## begin COLLECTED DATA

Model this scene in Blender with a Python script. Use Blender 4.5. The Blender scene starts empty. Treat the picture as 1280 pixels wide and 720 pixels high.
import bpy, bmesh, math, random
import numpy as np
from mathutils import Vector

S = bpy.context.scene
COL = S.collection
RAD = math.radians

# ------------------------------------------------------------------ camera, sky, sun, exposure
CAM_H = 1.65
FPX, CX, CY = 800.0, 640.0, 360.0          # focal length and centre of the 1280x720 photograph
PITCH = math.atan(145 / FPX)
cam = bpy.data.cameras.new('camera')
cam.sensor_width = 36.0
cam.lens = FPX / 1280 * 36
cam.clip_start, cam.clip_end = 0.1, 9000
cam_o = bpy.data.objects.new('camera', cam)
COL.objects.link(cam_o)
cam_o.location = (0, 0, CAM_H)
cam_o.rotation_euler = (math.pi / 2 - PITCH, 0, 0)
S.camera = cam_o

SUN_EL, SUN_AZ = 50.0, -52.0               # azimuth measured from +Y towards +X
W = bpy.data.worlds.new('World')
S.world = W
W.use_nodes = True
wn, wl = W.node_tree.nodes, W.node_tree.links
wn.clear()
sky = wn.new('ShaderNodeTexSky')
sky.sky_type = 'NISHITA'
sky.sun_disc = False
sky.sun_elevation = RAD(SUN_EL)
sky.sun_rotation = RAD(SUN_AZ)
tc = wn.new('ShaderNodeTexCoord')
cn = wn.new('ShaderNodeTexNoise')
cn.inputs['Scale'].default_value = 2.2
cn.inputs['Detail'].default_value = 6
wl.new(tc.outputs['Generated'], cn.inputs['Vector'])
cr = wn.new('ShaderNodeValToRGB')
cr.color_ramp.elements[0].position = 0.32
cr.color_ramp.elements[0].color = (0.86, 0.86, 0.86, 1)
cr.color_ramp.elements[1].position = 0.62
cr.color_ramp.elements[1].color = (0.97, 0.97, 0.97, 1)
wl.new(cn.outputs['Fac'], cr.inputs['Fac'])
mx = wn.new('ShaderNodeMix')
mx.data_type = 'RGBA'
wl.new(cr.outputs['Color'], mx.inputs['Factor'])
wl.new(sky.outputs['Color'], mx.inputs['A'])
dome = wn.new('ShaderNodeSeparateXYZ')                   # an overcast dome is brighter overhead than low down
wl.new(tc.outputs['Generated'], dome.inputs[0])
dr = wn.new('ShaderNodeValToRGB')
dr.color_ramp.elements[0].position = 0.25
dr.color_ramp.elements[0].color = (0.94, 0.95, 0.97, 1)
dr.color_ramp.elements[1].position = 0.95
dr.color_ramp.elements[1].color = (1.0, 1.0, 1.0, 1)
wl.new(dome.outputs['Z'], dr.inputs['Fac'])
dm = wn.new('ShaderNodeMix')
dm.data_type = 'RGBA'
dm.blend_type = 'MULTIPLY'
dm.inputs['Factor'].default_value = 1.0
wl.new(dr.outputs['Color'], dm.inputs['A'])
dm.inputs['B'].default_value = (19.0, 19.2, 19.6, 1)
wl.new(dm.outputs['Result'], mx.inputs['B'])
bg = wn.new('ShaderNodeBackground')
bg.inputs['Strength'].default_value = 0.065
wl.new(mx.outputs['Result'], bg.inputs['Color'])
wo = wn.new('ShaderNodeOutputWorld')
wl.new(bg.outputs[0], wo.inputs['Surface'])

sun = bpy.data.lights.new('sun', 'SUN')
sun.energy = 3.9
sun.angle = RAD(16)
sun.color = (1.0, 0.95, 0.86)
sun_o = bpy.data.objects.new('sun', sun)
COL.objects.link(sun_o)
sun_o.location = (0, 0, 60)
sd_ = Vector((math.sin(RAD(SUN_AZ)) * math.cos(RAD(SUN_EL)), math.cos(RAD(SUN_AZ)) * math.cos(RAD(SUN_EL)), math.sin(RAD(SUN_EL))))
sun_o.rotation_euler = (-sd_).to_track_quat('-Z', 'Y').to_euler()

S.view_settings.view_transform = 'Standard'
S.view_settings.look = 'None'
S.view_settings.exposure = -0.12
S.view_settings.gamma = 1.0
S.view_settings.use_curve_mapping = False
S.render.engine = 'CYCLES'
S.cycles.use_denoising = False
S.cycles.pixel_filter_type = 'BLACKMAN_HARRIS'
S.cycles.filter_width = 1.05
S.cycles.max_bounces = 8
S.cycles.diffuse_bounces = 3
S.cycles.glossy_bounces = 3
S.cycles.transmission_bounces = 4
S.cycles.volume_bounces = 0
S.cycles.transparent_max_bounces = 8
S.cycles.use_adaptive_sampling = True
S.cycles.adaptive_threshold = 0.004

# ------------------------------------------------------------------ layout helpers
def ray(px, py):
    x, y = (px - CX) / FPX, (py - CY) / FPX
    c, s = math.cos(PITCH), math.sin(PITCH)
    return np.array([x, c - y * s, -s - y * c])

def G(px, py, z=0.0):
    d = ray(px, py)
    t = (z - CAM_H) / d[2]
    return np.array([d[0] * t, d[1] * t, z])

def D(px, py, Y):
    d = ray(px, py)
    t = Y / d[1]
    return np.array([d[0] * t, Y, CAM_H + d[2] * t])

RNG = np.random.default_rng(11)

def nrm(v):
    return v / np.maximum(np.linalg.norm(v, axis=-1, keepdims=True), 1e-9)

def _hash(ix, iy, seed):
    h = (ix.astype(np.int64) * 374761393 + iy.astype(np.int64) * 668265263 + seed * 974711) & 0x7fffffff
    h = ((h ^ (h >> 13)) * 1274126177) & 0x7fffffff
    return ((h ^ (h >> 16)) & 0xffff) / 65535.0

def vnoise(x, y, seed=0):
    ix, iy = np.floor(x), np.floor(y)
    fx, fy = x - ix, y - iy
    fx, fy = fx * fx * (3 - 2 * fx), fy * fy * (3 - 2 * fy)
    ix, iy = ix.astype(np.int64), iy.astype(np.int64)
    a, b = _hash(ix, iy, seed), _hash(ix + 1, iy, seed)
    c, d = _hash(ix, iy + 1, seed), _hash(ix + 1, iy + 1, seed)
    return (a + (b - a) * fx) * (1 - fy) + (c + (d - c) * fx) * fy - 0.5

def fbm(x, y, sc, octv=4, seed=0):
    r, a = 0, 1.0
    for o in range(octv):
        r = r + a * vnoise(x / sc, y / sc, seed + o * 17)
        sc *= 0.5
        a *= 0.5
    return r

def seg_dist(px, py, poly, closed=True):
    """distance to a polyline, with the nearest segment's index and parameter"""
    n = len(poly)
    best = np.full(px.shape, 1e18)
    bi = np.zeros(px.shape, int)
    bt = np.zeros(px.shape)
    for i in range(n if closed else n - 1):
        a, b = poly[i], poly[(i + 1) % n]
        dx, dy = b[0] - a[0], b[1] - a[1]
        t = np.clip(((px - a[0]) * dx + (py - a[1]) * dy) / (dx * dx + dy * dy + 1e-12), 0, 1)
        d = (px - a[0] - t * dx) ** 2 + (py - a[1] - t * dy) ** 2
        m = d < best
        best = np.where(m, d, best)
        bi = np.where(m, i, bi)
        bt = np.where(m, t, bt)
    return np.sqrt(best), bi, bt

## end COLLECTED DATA

Quote exactly the first line of the data and every line after it through the one holding "RAD = math.radians".

■ **WRITTEN SOLUTION**
Model this scene in Blender with a Python script. Use Blender 4.5. The Blender scene starts empty. Treat the picture as 1280 pixels wide and 720 pixels high.
import bpy, bmesh, math, random
import numpy as np
from mathutils import Vector

S = bpy.context.scene
COL = S.collection
RAD = math.radians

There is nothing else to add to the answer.